**Your objective:**
Leave the pictures out and quote every line from the start of the listing to the line with "COL = S.collection", inclusive.

3D scene scripts:

>>

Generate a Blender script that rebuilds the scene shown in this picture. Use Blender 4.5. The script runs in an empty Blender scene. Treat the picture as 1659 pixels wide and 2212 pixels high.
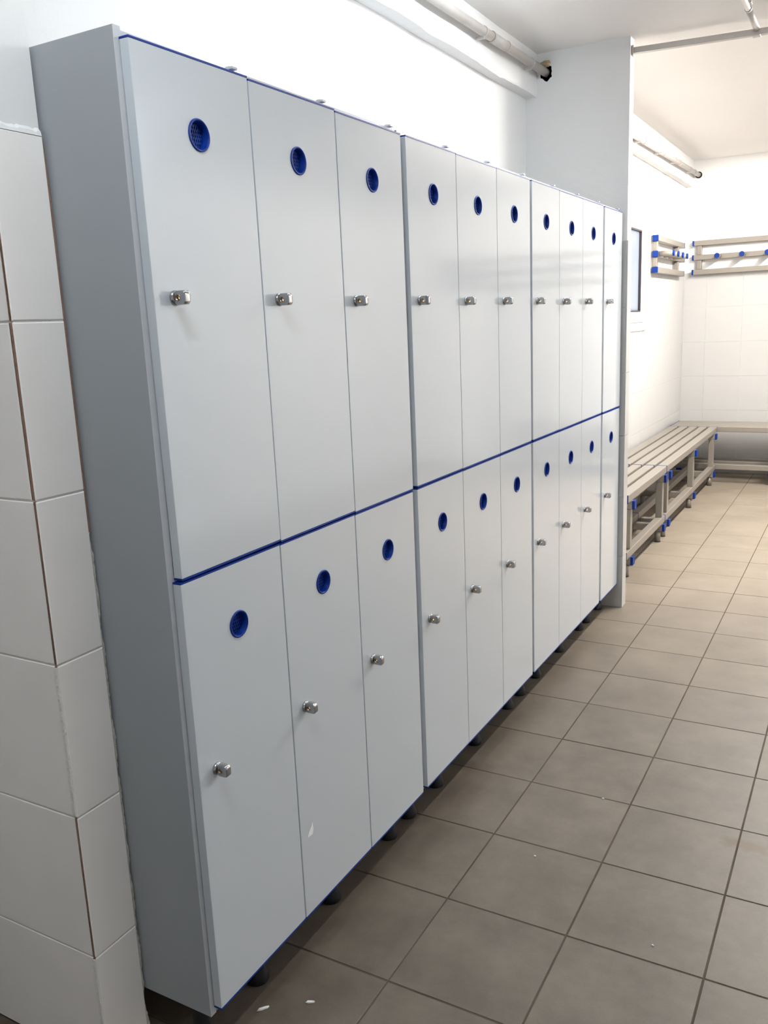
import bpy, bmesh, math, random
from mathutils import Vector, Matrix, noise

random.seed(7)
S = bpy.context.scene
COL = S.collection

# ------------------------------------------------------------------ camera
cam_d = bpy.data.cameras.new('camera')
cam = bpy.data.objects.new('camera', cam_d)
COL.objects.link(cam)
S.camera = cam
cam_d.sensor_fit = 'VERTICAL'
cam_d.sensor_height = 36.0
cam_d.lens = 1857.66 * 36.0 / 2212.0
cam_d.clip_start = 0.02
_R = ((0.872787, -0.067592, 0.4833985), (0.4862743, 0.2060169, -0.8491727), (-0.042191, 0.9762112, 0.2126772))
cam.matrix_world = Matrix.Translation((1.046818, -1.0969849, 1.4524255)) @ Matrix(_R).to_4x4()

# ------------------------------------------------------------------ world, exposure
W = bpy.data.worlds.new('world')
S.world = W
W.use_nodes = True
W.node_tree.nodes['Background'].inputs[0].default_value = (0.80, 0.87, 1.0, 1)
W.node_tree.nodes['Background'].inputs[1].default_value = 1.25
S.view_settings.view_transform = 'Standard'
S.view_settings.look = 'None'
S.view_settings.gamma = 1.0
S.view_settings.use_curve_mapping = False
S.view_settings.exposure = 0.0
S.cycles.max_bounces = 14
S.cycles.diffuse_bounces = 5
S.cycles.glossy_bounces = 5
S.cycles.sample_clamp_indirect = 6.0

# fluorescent battens, one of them added fill: (x, y, z of the ceiling, tube length, emission strength, colour, half width of the housing)
LAMPS = [
    (0.03, 1.45, 2.655, 1.5, 46.0, (0.83, 0.935, 1.0), 0.03),
    (2.95, 2.25, 2.655, 1.2, 112.0, (0.83, 0.935, 1.0), 0.03),  # added fill, brightens the stub's end face and the doors
    (0.50, -0.60, 2.655, 0.6, 160.0, (0.87, 0.95, 1.0), 0.03),
    (1.05, 4.15, 2.725, 1.2, 560.0, (1.0, 0.955, 0.895), 0.16),
    (1.05, 5.45, 2.725, 1.2, 690.0, (1.0, 0.95, 0.88), 0.16),
]

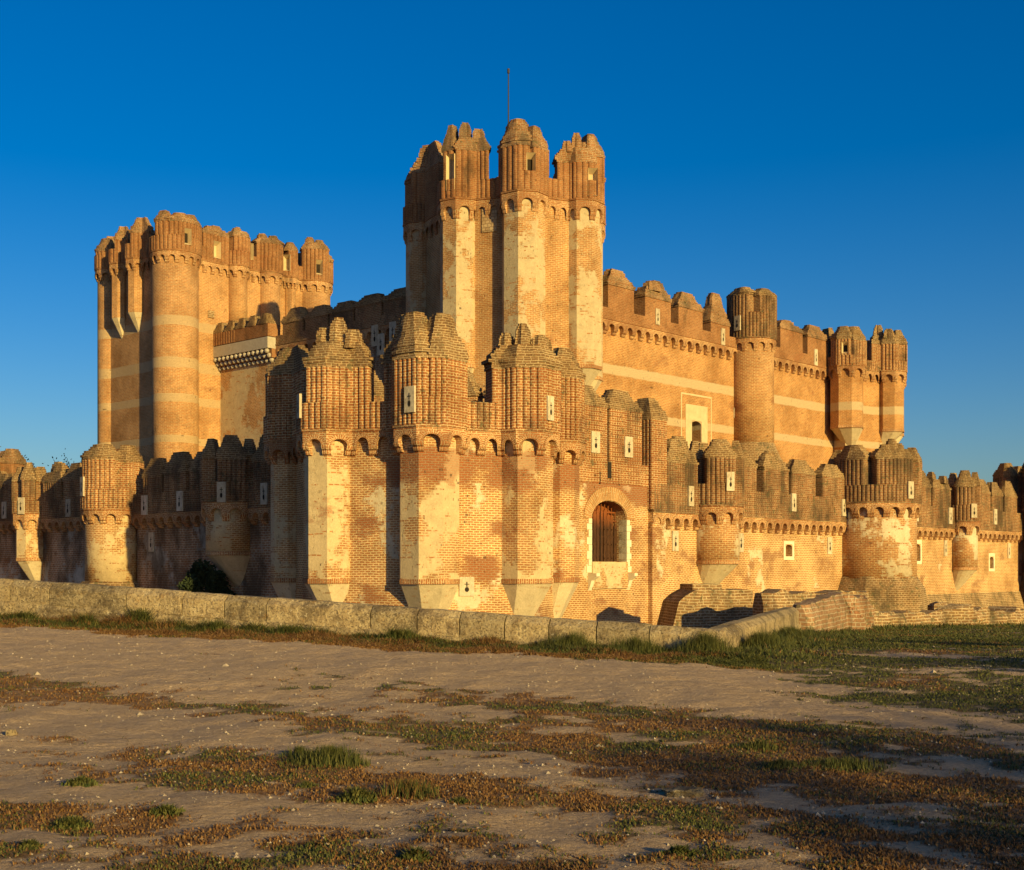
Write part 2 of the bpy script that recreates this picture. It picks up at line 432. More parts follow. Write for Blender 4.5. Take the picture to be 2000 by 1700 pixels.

<<

**Exercise solution:**
Generate a Blender script that rebuilds the scene shown in this picture. Use Blender 4.5. The script runs in an empty Blender scene. Treat the picture as 1659 pixels wide and 2212 pixels high.
import bpy, bmesh, math, random
from mathutils import Vector, Matrix, noise

random.seed(7)
S = bpy.context.scene
COL = S.collection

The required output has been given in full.